GOAL OF THE EXERCISE
Retype exactly what runs from the first line of the data to the line with "const CAM := Vector3(2.9623, 1.0989, 3.5413)", keeping both of those lines and skipping pictures.
-*-*-
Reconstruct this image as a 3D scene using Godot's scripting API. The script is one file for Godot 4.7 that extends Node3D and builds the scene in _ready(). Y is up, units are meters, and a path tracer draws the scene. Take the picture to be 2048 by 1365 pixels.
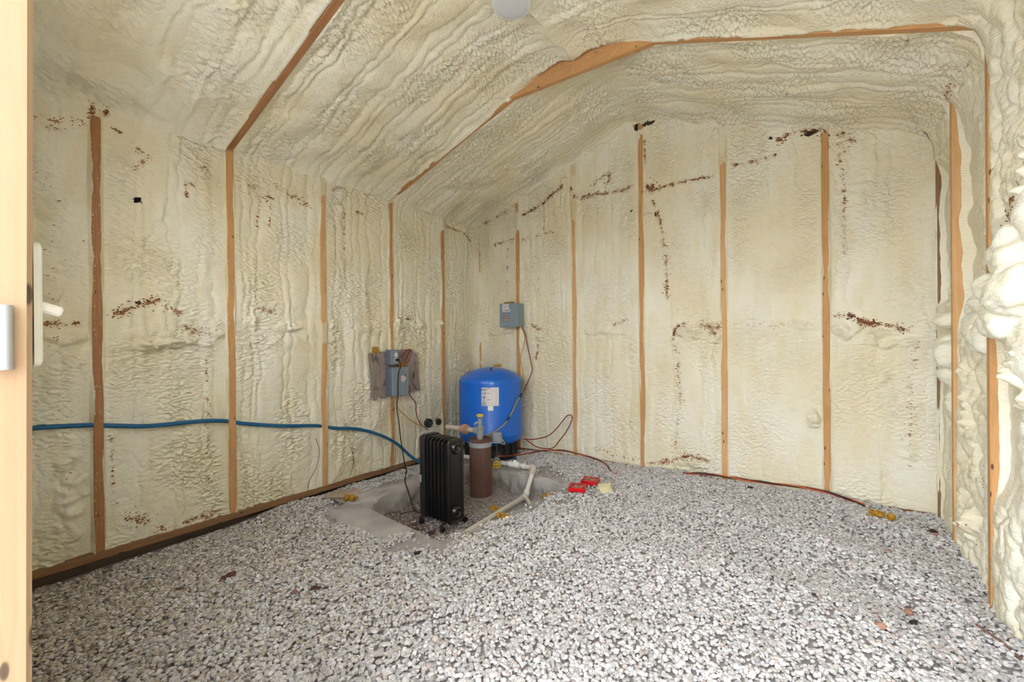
extends Node3D
# A spray-foamed timber pump shed with a gravel floor, seen from its doorway.
# x runs along the back wall from the left corner, z comes towards the door, y is up.

const W := 3.454       # inner width between stud faces
const L := 3.47        # inner depth
const EH := 2.275      # eave height
const RH := 2.873      # ridge height
const CAM := Vector3(2.9623, 1.0989, 3.5413)

var rng := RandomNumberGenerator.new()
var na := FastNoiseLite.new()
var nb := FastNoiseLite.new()
var nw := FastNoiseLite.new()
var nc := FastNoiseLite.new()
var M := {}
var taken := {}

func _ready():
	# ---- camera, sky, exposure
	var cam := Camera3D.new()
	cam.name = "camera"
	cam.fov = 75.02
	cam.near = 0.02
	var fw := Vector3(-0.580988, -0.001812, -0.81391)
	var rt := Vector3(0.813889, -0.00886, -0.580953)
	var up := Vector3(0.006159, 0.999959, -0.006623)
	cam.transform = Transform3D(Basis(rt, up, -fw), CAM)
	cam.current = true
	add_child(cam)
	var env := Environment.new()
	var sky := Sky.new()
	var sm := ProceduralSkyMaterial.new()
	sm.sky_top_color = Color(0.88, 0.90, 0.93)
	sm.sky_horizon_color = Color(0.94, 0.945, 0.95)
	sm.ground_bottom_color = Color(0.62, 0.61, 0.59)
	sm.ground_horizon_color = Color(0.72, 0.72, 0.71)
	sm.sky_curve = 0.2
	sm.sun_angle_max = 0.0
	sky.sky_material = sm
	env.background_mode = Environment.BG_SKY
	env.sky = sky
	env.background_energy_multiplier = 1.0
	env.ambient_light_source = Environment.AMBIENT_SOURCE_SKY
	env.tonemap_mode = Environment.TONE_MAPPER_LINEAR
	env.tonemap_exposure = 18.6
	env.sdfgi_enabled = true
	env.ssao_enabled = true
	env.ssil_enabled = true
	var we := WorldEnvironment.new()
	we.name = "world_environment"
	we.environment = env
	add_child(we)

	rng.seed = 71
	for p in [[na, 3], [nb, 9], [nw, 21]]:
		p[0].seed = p[1]
		p[0].noise_type = FastNoiseLite.TYPE_SIMPLEX
		p[0].fractal_type = FastNoiseLite.FRACTAL_NONE
		p[0].frequency = 1.0
	nc.seed = 5
	nc.noise_type = FastNoiseLite.TYPE_CELLULAR
	nc.fractal_type = FastNoiseLite.FRACTAL_NONE
	nc.cellular_return_type = FastNoiseLite.RETURN_DISTANCE
	nc.frequency = 1.0
	make_materials()
	make_shell()
	make_floor()
	make_tank()
	make_well()
	make_heater()
	make_pipes()
	make_electrics()
	make_cables()
	make_fittings()
	make_debris()

# ------------------------------------------------------------------ helpers
func numbered(called: String) -> String:
	if not taken.has(called):
		taken[called] = 0
		return called
	taken[called] += 1
	return "%s_%03d" % [called, taken[called]]

func obj(called: String, m: Mesh, mat: Material, parent: Node = null) -> MeshInstance3D:
	var o := MeshInstance3D.new()
	o.mesh = m
	if mat: o.material_override = mat
	if parent == null:
		o.name = numbered(called)
		add_child(o)
	else:
		o.name = called
		parent.add_child(o, true)
	return o

func tag(o: Node, label: String, category: String, group := ""):
	o.set_meta("label", label)
	o.set_meta("category", category)
	if group != "": o.set_meta("group", group)

func thing(called: String, label: String, category: String, at := Vector3.ZERO, turn := 0.0, group := "") -> Node3D:
	var o := Node3D.new()
	o.name = numbered(called)
	add_child(o)
	o.position = at
	o.rotation.y = turn
	tag(o, label, category, group)
	return o

func lin(r: float, g: float, b: float) -> Color:
	return Color(r / 255.0, g / 255.0, b / 255.0).srgb_to_linear()

func st_new() -> SurfaceTool:
	var st := SurfaceTool.new()
	st.begin(Mesh.PRIMITIVE_TRIANGLES)
	return st

# a flat quad whose front looks along n
func quad(st: SurfaceTool, a: Vector3, b: Vector3, c: Vector3, d: Vector3, n: Vector3, uv := []):
	var p := [a, b, c, d]
	var t := uv if uv.size() == 4 else [Vector2(0, 0), Vector2(1, 0), Vector2(1, 1), Vector2(0, 1)]
	if (b - a).cross(c - a).dot(n) > 0.0:
		p = [a, d, c, b]
		t = [t[0], t[3], t[2], t[1]]
	for i in [0, 1, 2, 0, 2, 3]:
		st.set_normal(n)
		st.set_uv(t[i])
		st.add_vertex(p[i])

func tri(st: SurfaceTool, a: Vector3, b: Vector3, c: Vector3, n: Vector3):
	var p := [a, b, c]
	if (b - a).cross(c - a).dot(n) > 0.0: p = [a, c, b]
	for v in p:
		st.set_normal(n)
		st.set_uv(Vector2(v.x + v.z, v.y))
		st.add_vertex(v)

# a chamfered box: centre transform xf, size s, chamfer b. The grain runs along the longest side.
func cbox(st: SurfaceTool, xf: Transform3D, s: Vector3, b := 0.003, off := Vector2.ZERO):
	var h := s * 0.5
	b = minf(b, minf(h.x, minf(h.y, h.z)) * 0.6)
	var along := 0
	if s.y >= s.x and s.y >= s.z: along = 1
	elif s.z >= s.x and s.z >= s.y: along = 2
	var k := h - Vector3(b, b, b)
	var uvof := func(p: Vector3, ax: int) -> Vector2:
		var o := [0, 1, 2]
		o.erase(ax)
		var vv: int = along if along != ax else o[1]
		o.erase(vv)
		return Vector2(p[o[0]] + ax * 0.37, p[vv]) + off
	for ax in 3:
		var o := [0, 1, 2]
		o.erase(ax)
		for sg in [-1.0, 1.0]:
			var pts := []
			var uvs := []
			for q in [[-1, -1], [1, -1], [1, 1], [-1, 1]]:
				var p := Vector3.ZERO
				p[ax] = sg * h[ax]
				p[o[0]] = q[0] * k[o[0]]
				p[o[1]] = q[1] * k[o[1]]
				pts.append(xf * p)
				uvs.append(uvof.call(p, ax))
			var n := Vector3.ZERO
			n[ax] = sg
			quad(st, pts[0], pts[1], pts[2], pts[3], (xf.basis * n).normalized(), uvs)
	for ax in 3:      # edges parallel to ax
		var o := [0, 1, 2]
		o.erase(ax)
		for q in [[-1, -1], [1, -1], [1, 1], [-1, 1]]:
			var pts := []
			var uvs := []
			for c in [[-1, 0], [1, 0], [1, 1], [-1, 1]]:
				var p := Vector3.ZERO
				p[ax] = c[0] * k[ax]
				p[o[0]] = q[0] * (h[o[0]] if c[1] == 0 else k[o[0]])
				p[o[1]] = q[1] * (k[o[1]] if c[1] == 0 else h[o[1]])
				pts.append(xf * p)
				uvs.append(uvof.call(p, o[1]))
			var n := Vector3.ZERO
			n[o[0]] = q[0]
			n[o[1]] = q[1]
			quad(st, pts[0], pts[1], pts[2], pts[3], (xf.basis * n).normalized(), uvs)
	for sx in [-1, 1]:
		for sy in [-1, 1]:
			for sz in [-1, 1]:
				var a := Vector3(sx * h.x, sy * k.y, sz * k.z)
				var c := Vector3(sx * k.x, sy * h.y, sz * k.z)
				var d := Vector3(sx * k.x, sy * k.y, sz * h.z)
				tri(st, xf * a, xf * c, xf * d, (xf.basis * Vector3(sx, sy, sz)).normalized())

func box_mesh(s: Vector3, b := 0.003, off := Vector2.ZERO) -> Mesh:
	var st := st_new()
	cbox(st, Transform3D.IDENTITY, s, b, off)
	return st.commit()

func at(x: float, y: float, z: float) -> Transform3D:
	return Transform3D(Basis.IDENTITY, Vector3(x, y, z))

# profile: PackedVector2Array of (radius, height) from bottom to top, turned about y, placed by xf
func lathe(st: SurfaceTool, prof: Array, seg: int, xf := Transform3D.IDENTITY):
	var n := prof.size()
	for i in n - 1:
		var a: Vector2 = prof[i]
		var b: Vector2 = prof[i + 1]
		var d := b - a
		if d.length() < 1e-7: continue
		var nn := Vector2(d.y, -d.x).normalized()
		var na_ := nn
		var nb_ := nn
		if i > 0:
			var e: Vector2 = a - prof[i - 1]
			var m := Vector2(e.y, -e.x).normalized()
			if m.dot(nn) > 0.75: na_ = (m + nn).normalized()
		if i < n - 2:
			var e2: Vector2 = prof[i + 2] - b
			var m2 := Vector2(e2.y, -e2.x).normalized()
			if m2.dot(nn) > 0.75: nb_ = (m2 + nn).normalized()
		for j in seg:
			var t0 := TAU * j / seg
			var t1 := TAU * (j + 1) / seg
			var vs := []
			for q in [[a, t0, na_], [b, t0, nb_], [b, t1, nb_], [a, t1, na_]]:
				var cs := cos(q[1])
				var sn := sin(q[1])
				vs.append([Vector3(q[0].x * cs, q[0].y, q[0].x * sn), Vector3(q[2].x * cs, q[2].y, q[2].x * sn), Vector2(q[1] / TAU, q[0].y)])
			for k in [0, 2, 1, 0, 3, 2]:
				st.set_normal((xf.basis * vs[k][1]).normalized())
				st.set_uv(vs[k][2])
				st.add_vertex(xf * vs[k][0])

# y axis of the lathe turned to look along d, base at p
func aim(p: Vector3, d: Vector3) -> Transform3D:
	d = d.normalized()
	var s := Vector3.RIGHT if absf(d.x) < 0.9 else Vector3.UP
	var z := s.cross(d).normalized()
	var x := d.cross(z).normalized()
	return Transform3D(Basis(x, d, z), p)

func smooth_path(pts: Array, step := 0.012) -> PackedVector3Array:
	var out := PackedVector3Array()
	var n := pts.size()
	for i in n - 1:
		var p0: Vector3 = pts[maxi(i - 1, 0)]
		var p1: Vector3 = pts[i]
		var p2: Vector3 = pts[i + 1]
		var p3: Vector3 = pts[mini(i + 2, n - 1)]
		var m := maxi(2, int(p1.distance_to(p2) / step))
		for k in m:
			out.append(p1.cubic_interpolate(p2, p0, p3, float(k) / m))
	out.append(pts[n - 1])
	return out

func tube(st: SurfaceTool, path: PackedVector3Array, r: float, seg := 8, caps := true):
	var n := path.size()
	var nor := Vector3.UP
	var t0 := (path[1] - path[0]).normalized()
	if absf(t0.dot(nor)) > 0.9: nor = Vector3.RIGHT
	nor = (nor - t0 * nor.dot(t0)).normalized()
	var rings := []
	var run := 0.0
	for i in n:
		var t := (path[mini(i + 1, n - 1)] - path[maxi(i - 1, 0)]).normalized()
		nor = (nor - t * nor.dot(t)).normalized()
		var bi := t.cross(nor)
		if i > 0: run += path[i].distance_to(path[i - 1])
		var ring := []
		for j in seg + 1:
			var a := TAU * j / seg
			var d := nor * cos(a) + bi * sin(a)
			ring.append([path[i] + d * r, d, Vector2(float(j) / seg, run)])
		rings.append(ring)
	for i in n - 1:
		for j in seg:
			for q in [[i, j], [i + 1, j + 1], [i, j + 1], [i, j], [i + 1, j], [i + 1, j + 1]]:
				var v = rings[q[0]][q[1]]
				st.set_normal(v[1])
				st.set_uv(v[2])
				st.add_vertex(v[0])
	if caps:
		for e in [0, n - 1]:
			var t := (path[e] - path[1 if e == 0 else n - 2]).normalized()
			for j in seg: tri(st, path[e], rings[e][j][0], rings[e][j + 1][0], t)

func tube_mesh(pts: Array, r: float, seg := 8, smooth := true) -> Mesh:
	var st := st_new()
	tube(st, smooth_path(pts) if smooth else PackedVector3Array(pts), r, seg)
	return st.commit()

func grid_mesh(pos: PackedVector3Array, col: PackedColorArray, nu: int, nv: int, flip: bool, skip := PackedByteArray(), uvs := PackedVector2Array()) -> ArrayMesh:
	var nor := PackedVector3Array()
	nor.resize(pos.size())
	var sg := -1.0 if flip else 1.0
	for j in nv:
		var j0 := maxi(j - 1, 0) * nu
		var j1 := mini(j + 1, nv - 1) * nu
		for i in nu:
			var du := pos[j * nu + mini(i + 1, nu - 1)] - pos[j * nu + maxi(i - 1, 0)]
			var dv := pos[j1 + i] - pos[j0 + i]
			nor[j * nu + i] = du.cross(dv).normalized() * sg
	var idx := PackedInt32Array()
	for j in nv - 1:
		for i in nu - 1:
			var a := j * nu + i
			if skip.size() and skip[a]: continue
			if flip: idx.append_array([a, a + 1, a + nu + 1, a, a + nu + 1, a + nu])
			else: idx.append_array([a, a + nu + 1, a + 1, a, a + nu, a + nu + 1])
	var ar := []
	ar.resize(Mesh.ARRAY_MAX)
	ar[Mesh.ARRAY_VERTEX] = pos
	ar[Mesh.ARRAY_NORMAL] = nor
	if col.size(): ar[Mesh.ARRAY_COLOR] = col
	if uvs.size(): ar[Mesh.ARRAY_TEX_UV] = uvs
	ar[Mesh.ARRAY_INDEX] = idx
	var m := ArrayMesh.new()
	m.add_surface_from_arrays(Mesh.PRIMITIVE_TRIANGLES, ar)
	return m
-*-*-
THE REPLY
Reconstruct this image as a 3D scene using Godot's scripting API. The script is one file for Godot 4.7 that extends Node3D and builds the scene in _ready(). Y is up, units are meters, and a path tracer draws the scene. Take the picture to be 2048 by 1365 pixels.
extends Node3D
# A spray-foamed timber pump shed with a gravel floor, seen from its doorway.
# x runs along the back wall from the left corner, z comes towards the door, y is up.

const W := 3.454       # inner width between stud faces
const L := 3.47        # inner depth
const EH := 2.275      # eave height
const RH := 2.873      # ridge height
const CAM := Vector3(2.9623, 1.0989, 3.5413)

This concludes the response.